Thompson posted a picture of the €5.90 items to Twitter with the caption: ‘Wtf. Just arrived in Italy on holiday and I knew fascism was on the rise here but still shocked to see these in the local supermarket.’

Another tourist, Peter Davanzo, told Metro.co.uk he also found wine bottles with Hitler on the label in a small grocery store in Foggia, Puglia, in the south of the country.

He said: ‘The owner had turned his back on me while he was serving another customer and I quickly took [pictures] without him noticing me.’ He added that after taking the photos he ‘left quickly’.

The owner of the supermarket where it is believed the mugs were being sold in Venice, Stefano Nopetti, last year told La Repubblica: ‘It’s just business.’

He said the products are sold across Italy in major tourist areas from Venice to Bologna and along the Adriatic coast.

Mr Nopetti said: ‘I have been selling the bottles for thirty years, no one has ever forbidden me to do so. ‘I’m neither fascist nor Nazi.

But if people buy them – and these bottles, they buy so many – I keep selling them.’ Last year anti-fascist groups campaigned to have the mugs and wine bottles also featuring Hitler banned, filing complaints with local authorities and the police.

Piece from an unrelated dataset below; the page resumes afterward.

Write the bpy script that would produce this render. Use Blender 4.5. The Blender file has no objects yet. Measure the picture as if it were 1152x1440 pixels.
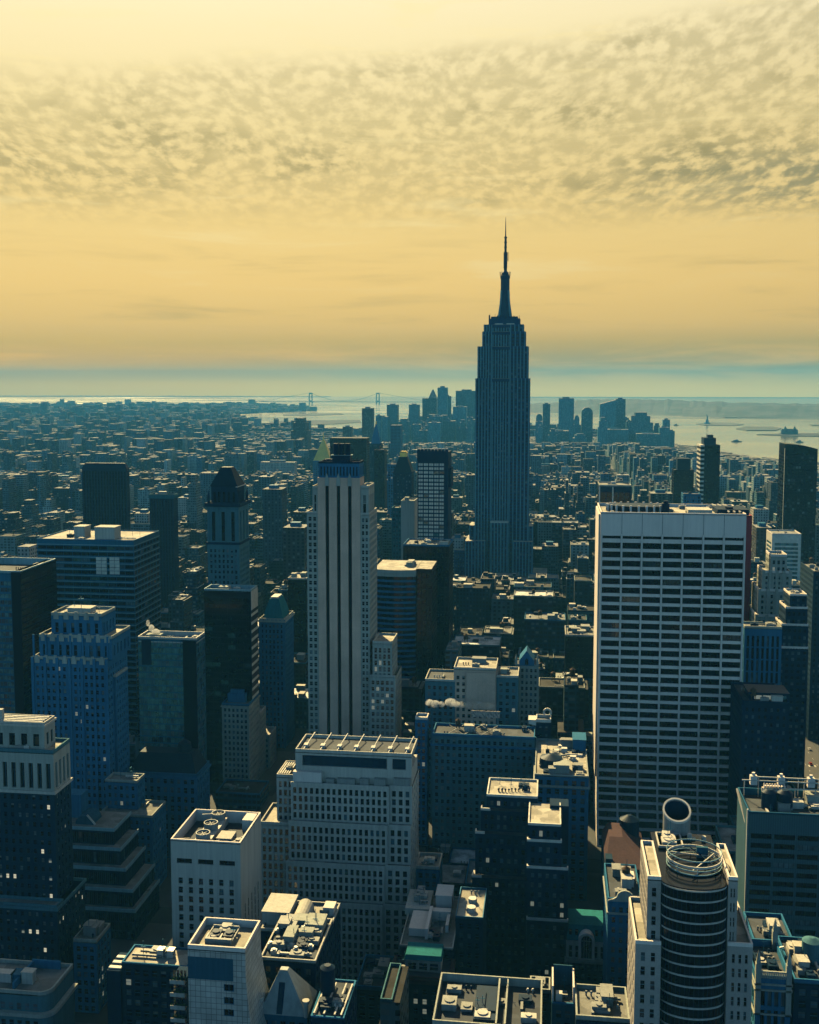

But the products, with labels that also feature Benito Mussolini and other dictators, remained on the shelves as there is no ‘national legislation’ against the products.

According to the Times of Israel, bottles and mugs on sale in Rimini attracted ‘five or six’ complaints a year but the mayor of the town said his ‘hands were tied’.

Andrea Gnassi said that attempts to press for national legislation against the fascist products had so far been unsuccessful and the courts ruled in favor of traders.

Winemaker Vini Lunardelli is behind the products which also feature Stalin, Napoleon and Franco.

The company has insisted the products are a ‘joke gift’ and come under Lunardelli’s ‘historical series’ products that have been sold in Italian shops since 1995.

According to the company’s website, about half of their wine production is devoted to creating the series, called ‘cult objects among collectors’.

At the European elections in May, the eurosceptic far-right movement won major gains across the continent – including in Italy. Traditional centrist leaders were wiped out by the nationalist, anti-immigration far-right.

Matteo Salvini, who has been likened to Donald Trump for his far-right views, won with his Lega Party in a shock result for the country. After the win he said: ‘A new Europe is born’.